Being in the present is always the best place to be. As human beings, however, we really enjoy spending so much of our time in the past – or, looking out into the future.
So, here is the question of the day “Should I sell”?
If I sell my portfolio it will have lost so much in value from just one year ago when the market was at 14,000. And, yet – if I wait, how much more could the market collapse? Heck, just yesterday it dropped 670 points to a 5 year low.
With such uncertainly, with GM and Ford stock prices dropping double digit percentages yesterday, Americans are scared and tentative. The stock market is one big emotive playground.
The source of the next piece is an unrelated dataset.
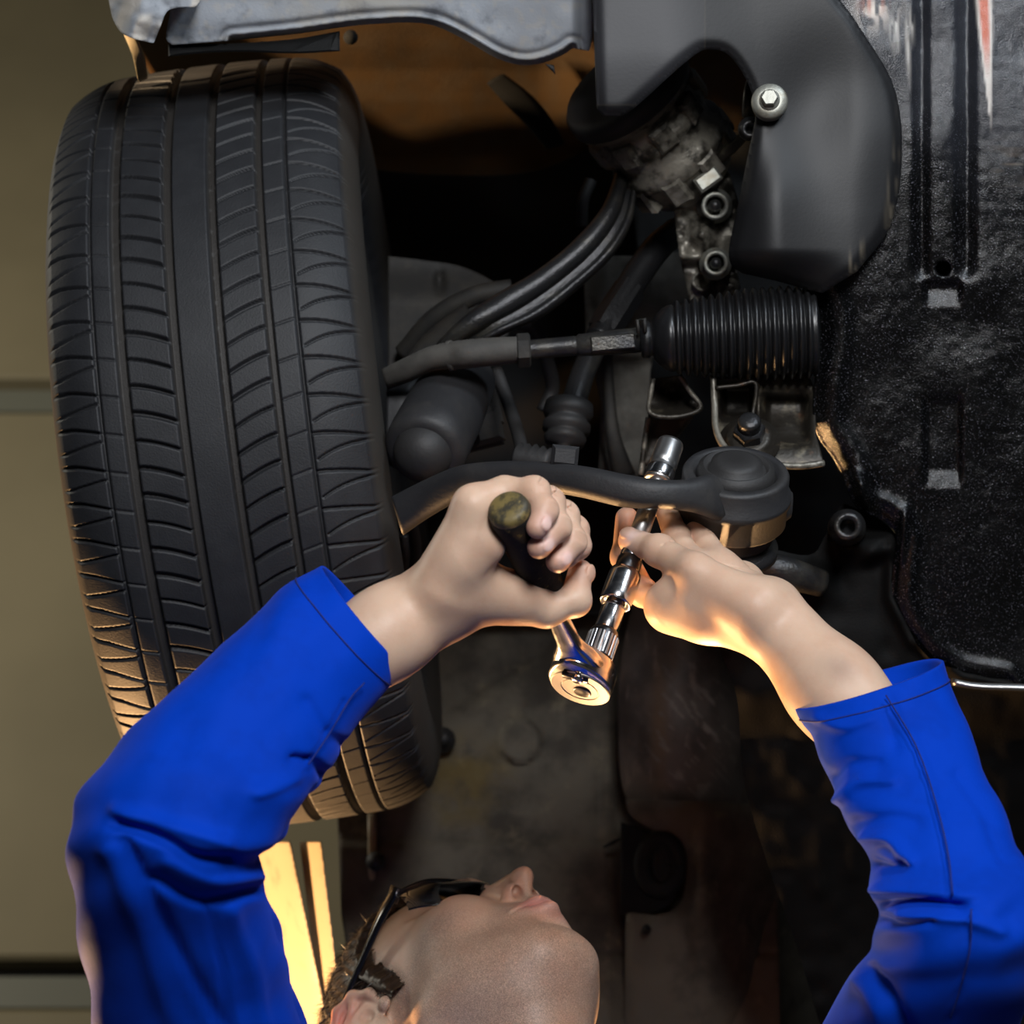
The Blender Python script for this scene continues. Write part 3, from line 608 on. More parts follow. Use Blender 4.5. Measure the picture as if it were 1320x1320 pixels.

In good times, its one big love ride. When the “rescue plan” calls for bailing out various companies and industries to the tune of $2.3 million dollars per American (that is two point three million dollars per each person abiding, legally or illegally, in our country), the ride down is quick and fierce. The rollercoaster of life!
So what do you do? Do what provides you comfort – in the NOW. No one has the answer to “what is the right thing to do with your investments” other than you. Of course, the natural thing to do is to calculate your losses. Or, like the eternal optimist that I am, do nothing, wait a few days or maybe a few weeks, and watch the market jump right back up 670 points in a single session. Me? I will not take a look at my statements until EOY. An ostrich? Perhaps! Or, I just don’t want to count my losses, as I have none if I don’t sell.
What a time it is… will soon move onto “what a time it was”. The now, the present, will soon be the past. And in the meantime, who are you going to be in the face of fear, loss of jobs and income, uncertainty, and a very welcomed changing of the guard in Washington?
In the meantime, as Stevie Wonder so powerfully sang in his 1973 HIGHER GROUND....the "world keeps on moving" (or depending upon what politician you are listing to this week, it could be "mov'n"), the "world keeps spinning" (or, is in "spin'n?). Money comes and money goes, much like love comes and love goes. Hugh, Playboy's King, at 82, split things off with his twenty something girlfriend the very same week that Howard Stern marries for the second time. The Pittsburgh Steelers upset the Jacksonville Jags on MNF. Blue chip IBM was up -- how about that for a silver lining? And the world just "keeps on turning".